Pre-Positioned Stocks Crucial in Indo-Pacific

Pre-Positioned Stocks Crucial in Indo-Pacific

Soldiers directing equipment in the Pacific
Photo by: U.S. Army/Staff Sgt. Kevin Martin

Expansion of the Army’s pre-positioned stocks in the Indo-Pacific is essential to joint operations in that vast and challenging theater, two senior Army leaders said.

While the Army has some sets of equipment afloat on leased vessels in the Pacific, work is underway to expand the amount of materiel that can be stored on land in countries like Australia, the Philippines and other locations in Southeast Asia, Douglas Bush, assistant secretary of the Army for acquisition, logistics and technology, said April 18 during a Senate Armed Services airland subcommittee hearing.

Calling pre-positioned stocks a “vital capability” that the Army is committed to maintaining, Bush said that “expansion of [Army pre-positioned stocks on land] beyond where it is today heavily relies on the work of the State Department and others on getting access to these countries so we can build the locations.”

Whether the equipment is afloat or on land, it will be vulnerable to attack, said Gen. James Rainey, commander of Army Futures Command, who noted that air and missile defense is “never going to be a total solution.”

“We’re never going to be able to put anything in range [of a potential attack] and assume it’s going to stay safe unless we fight to keep it safe, so it’s a balancing act,” Rainey told the panel. Wherever that equipment is placed, “you better be able to protect it, and we’re pursuing those efforts,” Rainey said.

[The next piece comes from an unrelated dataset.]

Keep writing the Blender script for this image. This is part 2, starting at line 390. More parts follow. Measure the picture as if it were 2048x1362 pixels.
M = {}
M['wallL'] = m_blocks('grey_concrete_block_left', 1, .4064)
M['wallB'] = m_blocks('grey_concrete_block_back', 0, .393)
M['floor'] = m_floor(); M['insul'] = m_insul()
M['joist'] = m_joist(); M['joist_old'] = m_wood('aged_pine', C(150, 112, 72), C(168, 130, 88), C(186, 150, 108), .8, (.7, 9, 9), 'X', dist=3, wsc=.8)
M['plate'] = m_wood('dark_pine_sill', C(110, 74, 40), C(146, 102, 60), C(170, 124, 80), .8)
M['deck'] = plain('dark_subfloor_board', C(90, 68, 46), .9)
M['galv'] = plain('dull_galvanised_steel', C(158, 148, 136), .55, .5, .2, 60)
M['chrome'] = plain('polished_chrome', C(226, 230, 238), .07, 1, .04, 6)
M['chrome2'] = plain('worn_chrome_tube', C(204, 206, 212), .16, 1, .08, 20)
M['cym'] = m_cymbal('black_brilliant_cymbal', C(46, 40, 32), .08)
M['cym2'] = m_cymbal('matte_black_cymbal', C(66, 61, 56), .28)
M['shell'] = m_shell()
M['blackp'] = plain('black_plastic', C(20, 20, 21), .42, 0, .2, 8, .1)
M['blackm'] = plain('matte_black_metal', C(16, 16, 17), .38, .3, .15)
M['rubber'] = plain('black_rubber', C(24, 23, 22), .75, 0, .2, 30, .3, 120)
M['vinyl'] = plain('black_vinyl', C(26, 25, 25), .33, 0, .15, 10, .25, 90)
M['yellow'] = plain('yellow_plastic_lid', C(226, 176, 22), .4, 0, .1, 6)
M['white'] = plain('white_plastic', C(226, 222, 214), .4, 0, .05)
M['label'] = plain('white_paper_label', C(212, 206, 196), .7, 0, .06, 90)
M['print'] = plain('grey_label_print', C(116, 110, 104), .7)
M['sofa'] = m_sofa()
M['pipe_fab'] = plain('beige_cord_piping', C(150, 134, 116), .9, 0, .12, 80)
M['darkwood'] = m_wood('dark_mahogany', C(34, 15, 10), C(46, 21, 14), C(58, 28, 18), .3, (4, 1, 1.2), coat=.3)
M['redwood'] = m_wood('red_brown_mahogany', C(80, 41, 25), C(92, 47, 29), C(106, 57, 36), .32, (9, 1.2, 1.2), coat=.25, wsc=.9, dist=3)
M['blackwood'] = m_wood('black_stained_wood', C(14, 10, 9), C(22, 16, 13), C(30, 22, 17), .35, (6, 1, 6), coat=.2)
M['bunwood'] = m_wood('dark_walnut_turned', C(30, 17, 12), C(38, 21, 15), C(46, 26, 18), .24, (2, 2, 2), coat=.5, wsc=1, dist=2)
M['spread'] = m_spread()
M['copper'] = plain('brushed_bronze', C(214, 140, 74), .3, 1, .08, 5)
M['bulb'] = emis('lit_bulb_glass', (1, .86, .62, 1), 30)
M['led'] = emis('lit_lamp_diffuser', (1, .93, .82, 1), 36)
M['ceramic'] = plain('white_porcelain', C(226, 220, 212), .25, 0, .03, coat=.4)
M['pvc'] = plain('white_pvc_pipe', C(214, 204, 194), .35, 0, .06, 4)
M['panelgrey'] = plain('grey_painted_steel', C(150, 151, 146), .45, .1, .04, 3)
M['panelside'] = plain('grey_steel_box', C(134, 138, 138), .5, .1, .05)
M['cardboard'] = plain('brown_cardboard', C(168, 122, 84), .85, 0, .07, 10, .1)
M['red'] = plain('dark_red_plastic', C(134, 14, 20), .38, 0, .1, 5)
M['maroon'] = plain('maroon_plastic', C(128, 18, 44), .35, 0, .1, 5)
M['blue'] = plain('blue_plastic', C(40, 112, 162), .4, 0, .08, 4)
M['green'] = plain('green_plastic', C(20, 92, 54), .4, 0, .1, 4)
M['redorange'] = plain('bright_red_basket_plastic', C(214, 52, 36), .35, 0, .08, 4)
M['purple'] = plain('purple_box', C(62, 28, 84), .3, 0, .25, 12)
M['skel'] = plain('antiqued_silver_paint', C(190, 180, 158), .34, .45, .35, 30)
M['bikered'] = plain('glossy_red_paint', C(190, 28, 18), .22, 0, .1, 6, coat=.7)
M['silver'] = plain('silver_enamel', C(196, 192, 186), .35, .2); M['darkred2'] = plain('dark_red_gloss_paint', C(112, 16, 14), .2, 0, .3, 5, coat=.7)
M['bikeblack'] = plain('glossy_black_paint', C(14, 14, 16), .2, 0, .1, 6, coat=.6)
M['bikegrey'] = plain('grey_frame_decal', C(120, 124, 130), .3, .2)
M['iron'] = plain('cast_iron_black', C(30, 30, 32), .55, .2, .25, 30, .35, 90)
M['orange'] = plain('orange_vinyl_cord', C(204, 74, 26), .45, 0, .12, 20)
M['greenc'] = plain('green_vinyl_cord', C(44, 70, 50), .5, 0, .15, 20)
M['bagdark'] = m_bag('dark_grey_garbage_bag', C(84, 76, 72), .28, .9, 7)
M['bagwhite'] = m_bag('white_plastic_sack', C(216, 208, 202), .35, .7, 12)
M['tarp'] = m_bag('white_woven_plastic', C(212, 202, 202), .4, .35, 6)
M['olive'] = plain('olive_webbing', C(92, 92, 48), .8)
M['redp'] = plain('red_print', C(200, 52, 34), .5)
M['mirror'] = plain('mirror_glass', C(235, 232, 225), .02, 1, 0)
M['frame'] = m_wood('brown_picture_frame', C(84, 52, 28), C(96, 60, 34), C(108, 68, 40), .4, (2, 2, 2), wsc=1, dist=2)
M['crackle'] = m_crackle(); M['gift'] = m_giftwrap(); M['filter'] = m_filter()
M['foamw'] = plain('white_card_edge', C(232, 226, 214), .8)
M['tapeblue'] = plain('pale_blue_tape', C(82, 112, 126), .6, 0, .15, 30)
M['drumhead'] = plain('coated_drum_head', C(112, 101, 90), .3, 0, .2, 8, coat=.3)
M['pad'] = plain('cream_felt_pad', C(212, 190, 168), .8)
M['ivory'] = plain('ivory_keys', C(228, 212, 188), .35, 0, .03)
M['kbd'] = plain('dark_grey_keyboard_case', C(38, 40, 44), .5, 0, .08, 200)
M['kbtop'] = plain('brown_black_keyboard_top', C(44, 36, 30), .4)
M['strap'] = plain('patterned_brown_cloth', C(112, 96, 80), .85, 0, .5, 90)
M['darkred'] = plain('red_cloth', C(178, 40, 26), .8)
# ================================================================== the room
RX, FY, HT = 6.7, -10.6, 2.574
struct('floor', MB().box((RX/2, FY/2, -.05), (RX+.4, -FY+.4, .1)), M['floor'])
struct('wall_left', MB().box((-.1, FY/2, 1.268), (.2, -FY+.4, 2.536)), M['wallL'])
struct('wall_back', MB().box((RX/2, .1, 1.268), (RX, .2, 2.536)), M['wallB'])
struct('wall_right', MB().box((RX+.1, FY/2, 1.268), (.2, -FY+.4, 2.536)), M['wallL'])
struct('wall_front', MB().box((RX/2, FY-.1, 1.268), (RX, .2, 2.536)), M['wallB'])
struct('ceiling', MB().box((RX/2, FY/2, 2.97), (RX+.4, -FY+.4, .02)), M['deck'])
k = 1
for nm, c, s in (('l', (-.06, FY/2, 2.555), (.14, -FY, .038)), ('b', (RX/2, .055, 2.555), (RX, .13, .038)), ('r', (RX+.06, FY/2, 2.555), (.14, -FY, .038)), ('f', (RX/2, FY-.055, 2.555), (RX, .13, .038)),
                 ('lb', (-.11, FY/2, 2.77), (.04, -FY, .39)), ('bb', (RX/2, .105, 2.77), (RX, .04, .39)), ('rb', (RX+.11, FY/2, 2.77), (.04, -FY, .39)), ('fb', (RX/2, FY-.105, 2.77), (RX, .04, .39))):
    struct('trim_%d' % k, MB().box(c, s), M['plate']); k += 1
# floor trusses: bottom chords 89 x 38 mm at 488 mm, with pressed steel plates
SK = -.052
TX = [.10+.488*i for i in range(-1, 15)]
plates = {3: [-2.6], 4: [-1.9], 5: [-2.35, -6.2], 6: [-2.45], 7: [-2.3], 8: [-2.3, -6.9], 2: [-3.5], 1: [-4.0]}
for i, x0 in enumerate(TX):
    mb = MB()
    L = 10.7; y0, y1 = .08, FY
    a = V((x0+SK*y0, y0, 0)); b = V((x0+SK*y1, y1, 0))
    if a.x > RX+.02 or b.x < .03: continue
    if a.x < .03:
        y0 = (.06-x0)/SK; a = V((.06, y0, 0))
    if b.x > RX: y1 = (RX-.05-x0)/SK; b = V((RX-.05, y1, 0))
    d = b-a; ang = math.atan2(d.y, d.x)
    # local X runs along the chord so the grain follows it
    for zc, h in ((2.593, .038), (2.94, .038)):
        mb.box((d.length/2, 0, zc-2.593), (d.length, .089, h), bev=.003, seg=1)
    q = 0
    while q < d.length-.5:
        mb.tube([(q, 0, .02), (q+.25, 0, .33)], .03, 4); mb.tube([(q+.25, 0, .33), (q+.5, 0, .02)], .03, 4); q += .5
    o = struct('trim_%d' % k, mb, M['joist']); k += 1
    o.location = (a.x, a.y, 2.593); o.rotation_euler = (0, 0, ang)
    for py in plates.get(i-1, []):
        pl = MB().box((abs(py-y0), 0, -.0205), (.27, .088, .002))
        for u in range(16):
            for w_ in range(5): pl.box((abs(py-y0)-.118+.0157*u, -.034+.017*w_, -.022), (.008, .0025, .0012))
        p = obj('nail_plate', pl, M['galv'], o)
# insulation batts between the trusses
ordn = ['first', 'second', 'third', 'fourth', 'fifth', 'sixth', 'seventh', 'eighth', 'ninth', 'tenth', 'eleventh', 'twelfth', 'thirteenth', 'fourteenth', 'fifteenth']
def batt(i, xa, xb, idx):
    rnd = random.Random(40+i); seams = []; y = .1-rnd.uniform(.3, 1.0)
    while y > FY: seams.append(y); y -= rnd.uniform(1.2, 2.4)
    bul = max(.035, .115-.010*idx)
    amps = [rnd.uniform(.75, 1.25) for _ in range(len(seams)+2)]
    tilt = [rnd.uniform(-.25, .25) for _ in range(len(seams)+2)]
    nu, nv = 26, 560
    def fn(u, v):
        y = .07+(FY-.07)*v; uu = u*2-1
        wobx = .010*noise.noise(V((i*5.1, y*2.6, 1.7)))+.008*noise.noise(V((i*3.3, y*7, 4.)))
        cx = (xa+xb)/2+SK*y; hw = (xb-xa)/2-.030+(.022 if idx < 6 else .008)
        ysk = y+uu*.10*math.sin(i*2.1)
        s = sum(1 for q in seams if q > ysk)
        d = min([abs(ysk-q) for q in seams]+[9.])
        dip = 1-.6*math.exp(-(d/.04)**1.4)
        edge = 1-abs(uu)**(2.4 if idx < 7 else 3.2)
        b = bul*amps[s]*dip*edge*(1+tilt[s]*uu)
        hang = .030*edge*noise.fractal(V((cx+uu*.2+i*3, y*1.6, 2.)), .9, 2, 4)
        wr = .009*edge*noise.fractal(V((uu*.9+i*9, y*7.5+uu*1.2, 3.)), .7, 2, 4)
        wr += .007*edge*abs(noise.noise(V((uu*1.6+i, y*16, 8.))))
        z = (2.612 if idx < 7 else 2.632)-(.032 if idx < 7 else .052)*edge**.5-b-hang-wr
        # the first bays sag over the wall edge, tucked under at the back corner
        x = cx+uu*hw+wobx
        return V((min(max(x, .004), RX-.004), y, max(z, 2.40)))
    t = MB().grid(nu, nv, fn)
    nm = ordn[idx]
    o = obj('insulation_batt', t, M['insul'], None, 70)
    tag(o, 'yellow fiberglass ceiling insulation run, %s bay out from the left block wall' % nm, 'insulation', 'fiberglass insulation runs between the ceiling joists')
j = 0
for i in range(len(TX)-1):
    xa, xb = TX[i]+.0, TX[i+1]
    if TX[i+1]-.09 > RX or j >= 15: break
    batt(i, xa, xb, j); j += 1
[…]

The Army’s role in the Indo-Pacific theater, Rainey said, will be part of the capabilities that the entire joint force brings to bear, including several enabling responsibilities such as command and control, protection and sustained logistics.

In addition to providing those capabilities, the Army will be vital if deterrence turns to conflict.

“If we do transition to conflict, we're going to have to be able to take land away from the enemy, and if they defend it, that means taking it the old-fashioned way by killing them and securing it and protecting the joint force,” Rainey said. “So, there's absolutely a role for our Army and every other service in what would be a horrific war.”

The challenges confronting the Army in the Indo-Pacific will be among the topics discussed May 16–18 at the Association of the U.S. Army’s LANPAC Symposium and Exposition. The theme for this year’s event at the Sheraton Waikiki in Honolulu is “Emerging Changes to Warfare.”